■ **The request**
Repeat, without any change, the entries presented below.

■ **Dataset content**
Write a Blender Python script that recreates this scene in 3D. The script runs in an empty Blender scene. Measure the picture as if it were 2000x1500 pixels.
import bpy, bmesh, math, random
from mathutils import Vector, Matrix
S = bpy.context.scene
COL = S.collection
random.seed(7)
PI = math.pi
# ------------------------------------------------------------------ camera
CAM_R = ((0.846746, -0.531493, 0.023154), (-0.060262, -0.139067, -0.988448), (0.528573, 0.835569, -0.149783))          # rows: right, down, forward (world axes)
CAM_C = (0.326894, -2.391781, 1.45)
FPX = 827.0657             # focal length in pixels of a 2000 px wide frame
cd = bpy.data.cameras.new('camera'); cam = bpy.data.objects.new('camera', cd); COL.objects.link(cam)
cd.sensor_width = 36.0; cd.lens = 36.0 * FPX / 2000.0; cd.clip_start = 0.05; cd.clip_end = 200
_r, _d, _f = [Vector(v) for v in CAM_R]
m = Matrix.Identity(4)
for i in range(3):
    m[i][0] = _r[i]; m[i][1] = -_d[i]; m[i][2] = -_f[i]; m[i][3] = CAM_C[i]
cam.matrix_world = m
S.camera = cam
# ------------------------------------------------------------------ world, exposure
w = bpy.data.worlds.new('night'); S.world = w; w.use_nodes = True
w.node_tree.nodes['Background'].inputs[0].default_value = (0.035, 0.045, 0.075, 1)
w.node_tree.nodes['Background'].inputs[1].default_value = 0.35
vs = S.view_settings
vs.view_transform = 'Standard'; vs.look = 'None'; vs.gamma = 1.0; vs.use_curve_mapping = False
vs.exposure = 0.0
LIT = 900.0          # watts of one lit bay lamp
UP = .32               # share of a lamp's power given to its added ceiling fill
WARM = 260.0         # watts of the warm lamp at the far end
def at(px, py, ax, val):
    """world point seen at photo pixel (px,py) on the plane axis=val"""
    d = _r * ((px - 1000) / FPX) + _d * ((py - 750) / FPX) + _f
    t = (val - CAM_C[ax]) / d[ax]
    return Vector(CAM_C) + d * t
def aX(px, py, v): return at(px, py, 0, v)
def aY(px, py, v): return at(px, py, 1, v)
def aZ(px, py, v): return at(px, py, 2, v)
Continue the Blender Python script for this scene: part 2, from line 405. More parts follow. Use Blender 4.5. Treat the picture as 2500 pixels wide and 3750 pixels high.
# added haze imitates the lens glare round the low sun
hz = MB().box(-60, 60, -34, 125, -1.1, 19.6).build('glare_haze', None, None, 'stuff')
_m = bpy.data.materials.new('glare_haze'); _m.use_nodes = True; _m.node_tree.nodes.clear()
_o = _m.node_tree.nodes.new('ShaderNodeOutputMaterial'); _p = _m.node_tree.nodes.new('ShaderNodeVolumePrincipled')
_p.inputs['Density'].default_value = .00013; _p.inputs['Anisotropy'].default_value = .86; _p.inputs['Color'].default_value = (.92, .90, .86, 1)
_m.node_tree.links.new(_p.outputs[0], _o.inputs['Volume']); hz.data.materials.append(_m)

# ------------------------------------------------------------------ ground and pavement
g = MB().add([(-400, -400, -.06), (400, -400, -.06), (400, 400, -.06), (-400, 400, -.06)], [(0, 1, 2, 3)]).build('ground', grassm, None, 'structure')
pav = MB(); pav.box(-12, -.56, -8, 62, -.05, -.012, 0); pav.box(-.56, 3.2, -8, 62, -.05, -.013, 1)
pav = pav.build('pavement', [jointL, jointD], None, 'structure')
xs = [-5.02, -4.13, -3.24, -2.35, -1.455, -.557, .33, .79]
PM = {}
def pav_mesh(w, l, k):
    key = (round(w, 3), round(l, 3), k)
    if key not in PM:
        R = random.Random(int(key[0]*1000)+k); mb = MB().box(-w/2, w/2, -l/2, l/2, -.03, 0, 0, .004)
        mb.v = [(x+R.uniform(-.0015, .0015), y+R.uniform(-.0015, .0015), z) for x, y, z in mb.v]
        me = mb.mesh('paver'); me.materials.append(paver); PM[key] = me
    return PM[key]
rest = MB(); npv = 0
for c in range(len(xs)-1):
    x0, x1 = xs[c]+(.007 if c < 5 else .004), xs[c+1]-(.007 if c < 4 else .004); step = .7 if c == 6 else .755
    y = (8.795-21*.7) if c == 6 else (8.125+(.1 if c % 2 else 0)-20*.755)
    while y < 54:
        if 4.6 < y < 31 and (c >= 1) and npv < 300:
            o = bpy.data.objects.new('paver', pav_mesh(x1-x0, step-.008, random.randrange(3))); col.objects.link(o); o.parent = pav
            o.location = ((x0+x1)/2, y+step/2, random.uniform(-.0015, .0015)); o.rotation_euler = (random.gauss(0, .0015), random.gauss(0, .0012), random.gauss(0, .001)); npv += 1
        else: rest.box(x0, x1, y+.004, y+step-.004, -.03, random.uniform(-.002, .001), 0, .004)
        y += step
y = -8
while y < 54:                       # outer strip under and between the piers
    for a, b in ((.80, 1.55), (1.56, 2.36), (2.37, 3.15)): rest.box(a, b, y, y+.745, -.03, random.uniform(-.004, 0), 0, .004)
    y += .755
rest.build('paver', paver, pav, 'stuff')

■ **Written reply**
Write a Blender Python script that recreates this scene in 3D. The script runs in an empty Blender scene. Measure the picture as if it were 2000x1500 pixels.
import bpy, bmesh, math, random
from mathutils import Vector, Matrix
S = bpy.context.scene
COL = S.collection
random.seed(7)
PI = math.pi
# ------------------------------------------------------------------ camera
CAM_R = ((0.846746, -0.531493, 0.023154), (-0.060262, -0.139067, -0.988448), (0.528573, 0.835569, -0.149783))          # rows: right, down, forward (world axes)
CAM_C = (0.326894, -2.391781, 1.45)
FPX = 827.0657             # focal length in pixels of a 2000 px wide frame
cd = bpy.data.cameras.new('camera'); cam = bpy.data.objects.new('camera', cd); COL.objects.link(cam)
cd.sensor_width = 36.0; cd.lens = 36.0 * FPX / 2000.0; cd.clip_start = 0.05; cd.clip_end = 200
_r, _d, _f = [Vector(v) for v in CAM_R]
m = Matrix.Identity(4)
for i in range(3):
    m[i][0] = _r[i]; m[i][1] = -_d[i]; m[i][2] = -_f[i]; m[i][3] = CAM_C[i]
cam.matrix_world = m
S.camera = cam
# ------------------------------------------------------------------ world, exposure
w = bpy.data.worlds.new('night'); S.world = w; w.use_nodes = True
w.node_tree.nodes['Background'].inputs[0].default_value = (0.035, 0.045, 0.075, 1)
w.node_tree.nodes['Background'].inputs[1].default_value = 0.35
vs = S.view_settings
vs.view_transform = 'Standard'; vs.look = 'None'; vs.gamma = 1.0; vs.use_curve_mapping = False
vs.exposure = 0.0
LIT = 900.0          # watts of one lit bay lamp
UP = .32               # share of a lamp's power given to its added ceiling fill
WARM = 260.0         # watts of the warm lamp at the far end
def at(px, py, ax, val):
    """world point seen at photo pixel (px,py) on the plane axis=val"""
    d = _r * ((px - 1000) / FPX) + _d * ((py - 750) / FPX) + _f
    t = (val - CAM_C[ax]) / d[ax]
    return Vector(CAM_C) + d * t
def aX(px, py, v): return at(px, py, 0, v)
def aY(px, py, v): return at(px, py, 1, v)
def aZ(px, py, v): return at(px, py, 2, v)
Continue the Blender Python script for this scene: part 2, from line 405. More parts follow. Use Blender 4.5. Treat the picture as 2500 pixels wide and 3750 pixels high.
# added haze imitates the lens glare round the low sun
hz = MB().box(-60, 60, -34, 125, -1.1, 19.6).build('glare_haze', None, None, 'stuff')
_m = bpy.data.materials.new('glare_haze'); _m.use_nodes = True; _m.node_tree.nodes.clear()
_o = _m.node_tree.nodes.new('ShaderNodeOutputMaterial'); _p = _m.node_tree.nodes.new('ShaderNodeVolumePrincipled')
_p.inputs['Density'].default_value = .00013; _p.inputs['Anisotropy'].default_value = .86; _p.inputs['Color'].default_value = (.92, .90, .86, 1)
_m.node_tree.links.new(_p.outputs[0], _o.inputs['Volume']); hz.data.materials.append(_m)

# ------------------------------------------------------------------ ground and pavement
g = MB().add([(-400, -400, -.06), (400, -400, -.06), (400, 400, -.06), (-400, 400, -.06)], [(0, 1, 2, 3)]).build('ground', grassm, None, 'structure')
pav = MB(); pav.box(-12, -.56, -8, 62, -.05, -.012, 0); pav.box(-.56, 3.2, -8, 62, -.05, -.013, 1)
pav = pav.build('pavement', [jointL, jointD], None, 'structure')
xs = [-5.02, -4.13, -3.24, -2.35, -1.455, -.557, .33, .79]
PM = {}
def pav_mesh(w, l, k):
    key = (round(w, 3), round(l, 3), k)
    if key not in PM:
        R = random.Random(int(key[0]*1000)+k); mb = MB().box(-w/2, w/2, -l/2, l/2, -.03, 0, 0, .004)
        mb.v = [(x+R.uniform(-.0015, .0015), y+R.uniform(-.0015, .0015), z) for x, y, z in mb.v]
        me = mb.mesh('paver'); me.materials.append(paver); PM[key] = me
    return PM[key]
rest = MB(); npv = 0
for c in range(len(xs)-1):
    x0, x1 = xs[c]+(.007 if c < 5 else .004), xs[c+1]-(.007 if c < 4 else .004); step = .7 if c == 6 else .755
    y = (8.795-21*.7) if c == 6 else (8.125+(.1 if c % 2 else 0)-20*.755)
    while y < 54:
        if 4.6 < y < 31 and (c >= 1) and npv < 300:
            o = bpy.data.objects.new('paver', pav_mesh(x1-x0, step-.008, random.randrange(3))); col.objects.link(o); o.parent = pav
            o.location = ((x0+x1)/2, y+step/2, random.uniform(-.0015, .0015)); o.rotation_euler = (random.gauss(0, .0015), random.gauss(0, .0012), random.gauss(0, .001)); npv += 1
        else: rest.box(x0, x1, y+.004, y+step-.004, -.03, random.uniform(-.002, .001), 0, .004)
        y += step
y = -8
while y < 54:                       # outer strip under and between the piers
    for a, b in ((.80, 1.55), (1.56, 2.36), (2.37, 3.15)): rest.box(a, b, y, y+.745, -.03, random.uniform(-.004, 0), 0, .004)
    y += .755
rest.build('paver', paver, pav, 'stuff')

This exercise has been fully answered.